Uma das características mais especiais dessa série, pelo o que pude perceber até agora, é a capacidade de transformação de cada personagem do livro. Narrado em terceira pessoa, “Inverno do Mundo” possui personagens completamente multiformes, que nos surpreendem ao longo da narrativa. As mudanças acontecem não apenas no mundo ao redor dos mesmos, mas também em um nível psicológico, e um grande exemplo disso é Daisy Peshkov, a filha do imigrante Lev Peshkov. Ela surge na história como uma jovem menina fútil de Buffalo, Estados Unidos, mas gradualmente se transforma em uma mulher de fibra e caráter, identificando-se enormemente com a política Ethel, uma das grandes protagonistas que “Queda de Gigantes” que agora atua como uma poderosa integrante do Parlamento inglês pela região de Aldgate. Neste livro, é seu filho Lloyd quem rouba a cena, voluntariando-se para ir até a Espanha para lutar contra o fascismo. É lá que ele conhece Volodya, o filho de Grigori Peshkov que faz parte da inteligência do Exército Vermelho stalinista.

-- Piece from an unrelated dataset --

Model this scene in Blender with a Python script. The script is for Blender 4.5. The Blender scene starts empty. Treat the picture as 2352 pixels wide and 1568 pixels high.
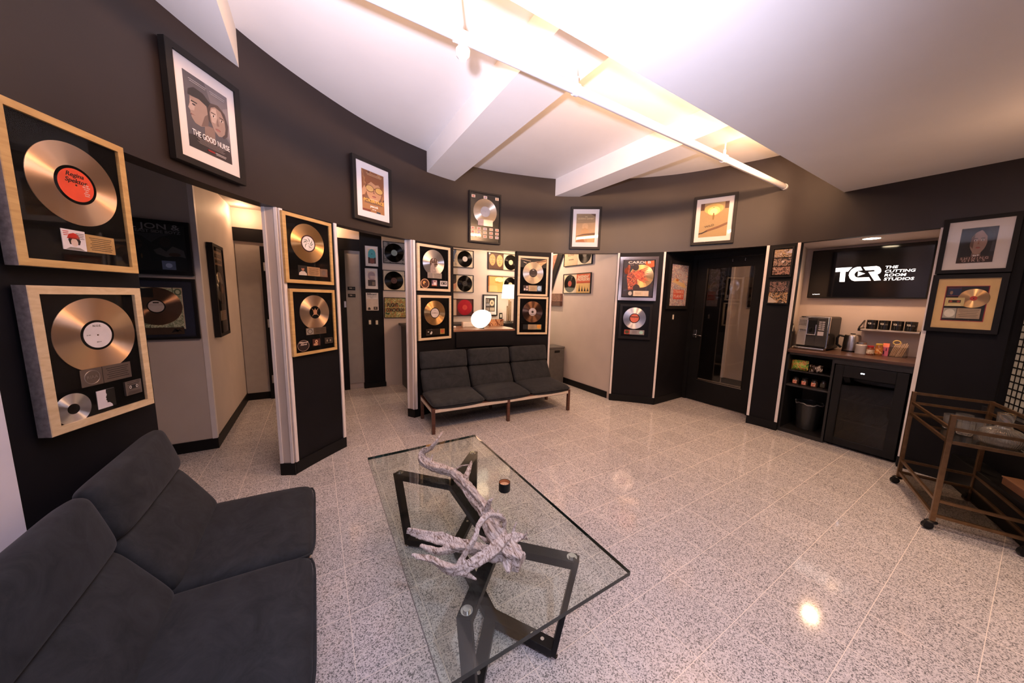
import bpy, bmesh, math, random
from mathutils import Vector, Matrix, noise
from math import pi, sin, cos, atan2, hypot
random.seed(7)
SC = bpy.context.scene
COL = SC.collection

# ------------------------------------------------------------------ camera
cam = bpy.data.cameras.new('camera'); cam_o = bpy.data.objects.new('camera', cam); COL.objects.link(cam_o)
cam.sensor_width = 36.0; cam.lens = 743.81/2352*36.0; cam.clip_start = .03
_R = Vector((0.855759, -0.516883, 0.022553)); _U = Vector((0.049211, 0.124715, 0.990971)); _F = Vector((0.515029, 0.846923, -0.132162))
cam_o.matrix_world = Matrix(((_R.x, _U.x, -_F.x, 0), (_R.y, _U.y, -_F.y, 0), (_R.z, _U.z, -_F.z, 1.46), (0, 0, 0, 1)))
SC.camera = cam_o

# ------------------------------------------------------------------ exposure, world
SC.view_settings.view_transform = 'Standard'; SC.view_settings.look = 'None'
SC.view_settings.gamma = 1.0; SC.view_settings.use_curve_mapping = False
SC.view_settings.exposure = 0.0
W = bpy.data.worlds.new('world'); SC.world = W; W.use_nodes = True
W.node_tree.nodes['Background'].inputs[0].default_value = (.75, .70, .78, 1)
W.node_tree.nodes['Background'].inputs[1].default_value = .05
SC.cycles.transparent_max_bounces = 24
SC.cycles.max_bounces = 10
SC.cycles.sample_clamp_indirect = 6.0

# ------------------------------------------------------------------ room lights and added floor fill
def lamp(name, kind, loc, power, col, radius=.05, aim=None, angle=120, blend=1.0, size=None):
    l = bpy.data.lights.new(name, kind); o = bpy.data.objects.new(name, l); COL.objects.link(o)
    l.energy = power; l.color = col; o.location = loc
    if kind == 'AREA':
        l.shape = 'RECTANGLE'; l.size, l.size_y = size
    else:
        l.shadow_soft_size = radius
    if kind == 'SPOT': l.spot_size = math.radians(angle); l.spot_blend = blend
    if aim is not None:
        o.rotation_euler = (Vector(aim)-Vector(loc)).to_track_quat('-Z', 'Y').to_euler()
    o['kind'] = 'helper'
    return o
WARM = (1.0, .55, .29); SOFTWARM = (1.0, .66, .42); COOL = (.83, .79, 1.0)
lamp('bounce_flash_light', 'SPOT', (-.24, -.02, 1.6), 690, COOL, .05, (.95, 1.75, 3.1), 94, 1.0)
for _x, _p in ((.45, 24), (2.2, 40), (3.5, 36)):
    lamp('cove_light', 'AREA', (_x, 1.225, 2.78), _p, WARM, aim=(_x, 4.2, 2.55), size=(.6, .05))
lamp('corridor_light', 'POINT', (.15, 5.33, 2.43), 16, WARM, .04)
lamp('corridor_light', 'POINT', (-.72, 5.30, 2.43), 6, WARM, .04)
lamp('reception_light', 'POINT', (3.1, 4.65, 2.42), 55, SOFTWARM, .08)
lamp('window_lamp_light', 'POINT', (3.5, -.02, 2.12), 5, WARM, .06)
lamp('studio_hall_light', 'POINT', (5.6, 1.95, 2.25), 14, WARM, .08)
for _x, _y, _p, _c in ((2.3, -.5, 120, SOFTWARM), (3.5, .35, 70, SOFTWARM), (.3, -.7, 145, COOL)):
    lamp('floor_fill_light', 'SPOT', (_x, _y, 2.56), _p, _c, .05, (_x, _y+.25, 0), 118, .8)  # unseen fill spots added to brighten the floor, not fixtures in the soffit

# ------------------------------------------------------------------ helpers
def lin(c):
    if isinstance(c, str):
        c = c.lstrip('#'); c = [int(c[i:i+2], 16)/255 for i in (0, 2, 4)]
        return tuple(x/12.92 if x <= .04045 else ((x+.055)/1.055)**2.4 for x in c)
    return tuple(c)
_M = {}
def N(t, kind, **kw):
    n = t.nodes.new(kind)
    for k, v in kw.items(): setattr(n, k, v)
    return n
def new_mat(name):
    m = bpy.data.materials.new(name); m.use_nodes = True; t = m.node_tree
    return m, t, t.nodes['Principled BSDF']
def mat(name, col, rough=.5, metal=0., var=.12, scale=14., bump=0., spec=.5, coat=0.):
    """plain surface with a slight procedural mottling of colour"""
    if name in _M: return _M[name]
    m, t, b = new_mat(name); c = lin(col)
    tc = N(t, 'ShaderNodeTexCoord'); nz = N(t, 'ShaderNodeTexNoise'); nz.inputs['Scale'].default_value = scale
    nz.inputs['Detail'].default_value = 4
    rp = N(t, 'ShaderNodeValToRGB')
    rp.color_ramp.elements[0].position = .3; rp.color_ramp.elements[1].position = .7
    rp.color_ramp.elements[0].color = (*[x*(1-var) for x in c], 1); rp.color_ramp.elements[1].color = (*[min(1, x*(1+var)) for x in c], 1)
    t.links.new(tc.outputs['Object'], nz.inputs['Vector']); t.links.new(nz.outputs['Fac'], rp.inputs[0]); t.links.new(rp.outputs[0], b.inputs['Base Color'])
    b.inputs['Roughness'].default_value = rough; b.inputs['Metallic'].default_value = metal
    b.inputs['Specular IOR Level'].default_value = spec; b.inputs['Coat Weight'].default_value = coat; b.inputs['Coat Roughness'].default_value = .05
    if bump:
        bp = N(t, 'ShaderNodeBump'); bp.inputs['Strength'].default_value = bump; bp.inputs['Distance'].default_value = .002
        t.links.new(nz.outputs['Fac'], bp.inputs['Height']); t.links.new(bp.outputs[0], b.inputs['Normal'])
    _M[name] = m; return m
def ink(c):
    return mat('print_'+c.strip('#'), c, .55, var=.05, scale=40)
def glow(name, col, s):
    if name in _M: return _M[name]
    m, t, b = new_mat(name); b.inputs['Emission Color'].default_value = (*lin(col), 1); b.inputs['Emission Strength'].default_value = s
    b.inputs['Base Color'].default_value = (.8, .8, .8, 1); _M[name] = m; return m
def pane(name, tint=(.97, .97, .97), rough=.0, ior=1.5):
    if name in _M: return _M[name]
    m = bpy.data.materials.new(name); m.use_nodes = True; t = m.node_tree; t.nodes.clear()
    o = N(t, 'ShaderNodeOutputMaterial'); mx = N(t, 'ShaderNodeMixShader'); tr = N(t, 'ShaderNodeBsdfTransparent'); gl = N(t, 'ShaderNodeBsdfGlossy')
    tr.inputs[0].default_value = (*tint, 1); gl.inputs['Roughness'].default_value = rough
    lw = N(t, 'ShaderNodeLayerWeight'); lw.inputs['Blend'].default_value = .5; pw = N(t, 'ShaderNodeMath', operation='POWER'); ma = N(t, 'ShaderNodeMath', operation='MULTIPLY_ADD'); f0 = ((ior-1)/(ior+1))**2
    pw.inputs[1].default_value = 5; ma.inputs[1].default_value = 1-f0; ma.inputs[2].default_value = f0      # Schlick reflection, same from both sides of the pane
    t.links.new(lw.outputs['Facing'], pw.inputs[0]); t.links.new(pw.outputs[0], ma.inputs[0])
    t.links.new(ma.outputs[0], mx.inputs[0]); t.links.new(tr.outputs[0], mx.inputs[1]); t.links.new(gl.outputs[0], mx.inputs[2]); t.links.new(mx.outputs[0], o.inputs[0])
    _M[name] = m; return m
def glassware(name, col=(1, 1, 1), rough=.02, tw=.97):
    if name in _M: return _M[name]
    m, t, b = new_mat(name); b.inputs['Transmission Weight'].default_value = tw; b.inputs['Roughness'].default_value = rough
    b.inputs['Base Color'].default_value = (*col, 1); b.inputs['IOR'].default_value = 1.45; _M[name] = m; return m
def discmat(name, col, rough=.36):
    """pressed metal record: fine grooves stretch every highlight along the radius"""
    if name in _M: return _M[name]
    m, t, b = new_mat(name); b.inputs['Base Color'].default_value = (*lin(col), 1); b.inputs['Metallic'].default_value = 1
    b.inputs['Roughness'].default_value = rough; b.inputs['Anisotropic'].default_value = 1.; b.inputs['Anisotropic Rotation'].default_value = .25
    tg = N(t, 'ShaderNodeTangent', direction_type='RADIAL', axis='Y'); t.links.new(tg.outputs[0], b.inputs['Tangent'])
    tc = N(t, 'ShaderNodeTexCoord'); sp = N(t, 'ShaderNodeSeparateXYZ'); cb = N(t, 'ShaderNodeCombineXYZ'); ln = N(t, 'ShaderNodeVectorMath', operation='LENGTH')
    nz = N(t, 'ShaderNodeTexNoise'); nz.inputs['Scale'].default_value = 160.; rp = N(t, 'ShaderNodeMapRange'); rp.inputs['To Min'].default_value = rough*.75; rp.inputs['To Max'].default_value = rough*1.5
    mp = N(t, 'ShaderNodeMapping'); mp.inputs['Location'].default_value = (-.5, -.5, -.5)
    t.links.new(tc.outputs['Generated'], mp.inputs[0]); t.links.new(mp.outputs[0], sp.inputs[0]); t.links.new(sp.outputs['X'], cb.inputs['X']); t.links.new(sp.outputs['Z'], cb.inputs['Y'])
    t.links.new(cb.outputs[0], ln.inputs[0]); t.links.new(ln.outputs['Value'], nz.inputs['Vector']); t.links.new(nz.outputs['Fac'], rp.inputs['Value']); t.links.new(rp.outputs[0], b.inputs['Roughness'])
    _M[name] = m; return m
def collage(name, cols, scale=18., rough=.5, stretch=(1, 1, 1)):
    """busy printed picture: irregular patches of a few inks"""
    if name in _M: return _M[name]
    m, t, b = new_mat(name); tc = N(t, 'ShaderNodeTexCoord'); nz = N(t, 'ShaderNodeTexNoise'); nz.inputs['Scale'].default_value = scale; nz.inputs['Detail'].default_value = 5; nz.inputs['Distortion'].default_value = 1.2
    mp = N(t, 'ShaderNodeMapping'); mp.inputs['Scale'].default_value = stretch
    rp = N(t, 'ShaderNodeValToRGB'); rp.color_ramp.interpolation = 'CONSTANT'
    es = rp.color_ramp.elements; n = len(cols)
    while len(es) < n: es.new(.5)
    for i, c in enumerate(cols): es[i].position = .3+.4*i/n if i else 0; es[i].color = (*lin(c), 1)
    t.links.new(tc.outputs['Object'], mp.inputs[0]); t.links.new(mp.outputs[0], nz.inputs['Vector']); t.links.new(nz.outputs['Fac'], rp.inputs[0]); t.links.new(rp.outputs[0], b.inputs['Base Color'])
    b.inputs['Roughness'].default_value = rough; _M[name] = m; return m
def woodmat(name, c0, c1, rough=.45, stretch=(1, 12, 12), scale=3.):
    if name in _M: return _M[name]
    m, t, b = new_mat(name); tc = N(t, 'ShaderNodeTexCoord'); mp = N(t, 'ShaderNodeMapping'); mp.inputs['Scale'].default_value = stretch
    nz = N(t, 'ShaderNodeTexNoise'); nz.inputs['Scale'].default_value = scale; nz.inputs['Detail'].default_value = 6; nz.inputs['Distortion'].default_value = .6
    rp = N(t, 'ShaderNodeValToRGB'); rp.color_ramp.elements[0].position = .35; rp.color_ramp.elements[1].position = .65
    rp.color_ramp.elements[0].color = (*lin(c0), 1); rp.color_ramp.elements[1].color = (*lin(c1), 1)
    t.links.new(tc.outputs['Object'], mp.inputs[0]); t.links.new(mp.outputs[0], nz.inputs['Vector']); t.links.new(nz.outputs['Fac'], rp.inputs[0]); t.links.new(rp.outputs[0], b.inputs['Base Color'])
    b.inputs['Roughness'].default_value = rough; _M[name] = m; return m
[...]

Se você ficou confuso com a quantidade de nomes citados nesta análise, fique calmo: logo no início do livro temos uma listagem de todos os integrantes de cada uma das cinco famílias que protagonizam a série, assim como algumas das figuras históricas que aparecem no livro, tais como Josef Stalin, Viatcheslav Molotov, Franklin Roosevelt e Adolf Hitler.
Seria muito fácil recomendar este livro apenas aos amantes da História, mas a continuação de “Guerra de Gigantes” vai além e emociona o leitor com um relato sem rodeios das mais diversas formas de privação dos direitos básicos do homem. Fome, dor, medo, angústia, preconceito – tudo isto está presente nas páginas deste livro. O mais comovente, porém, é a contrapartida de tudo isso; as maneiras sutis de resistência, de perseverança, esperança na vida e busca pela liberdade que certos personagens trazem em si. Arriscando suas vidas, eles buscam um mundo melhor não apenas por uma causa idealista, como o comunista russo Volodya, mas também pela necessidade de mudar aquilo que está errado ao seu redor, como a jovem alemã Carla Von Ulrich faz. A despeito do fato de seu irmão Erik idolatrar o nazismo e acreditar nele como uma saída política e econômica para a Alemanha, Carla segue os passos de sua mãe, Maud (a deserdada lady Fitzherbert), e segue seu coração, lutando bravamente contra as injustiças ocultadas pelo governo hitlerista.
“Inverno do Mundo” é uma ótima dica de leitura não apenas para aqueles que buscam compreender melhor o século passado, mas também para todos os que curtem histórias emocionantes e bem desenvolvidas. Se você ainda não conhece esta saga de Ken Follett, corra atrás dela já!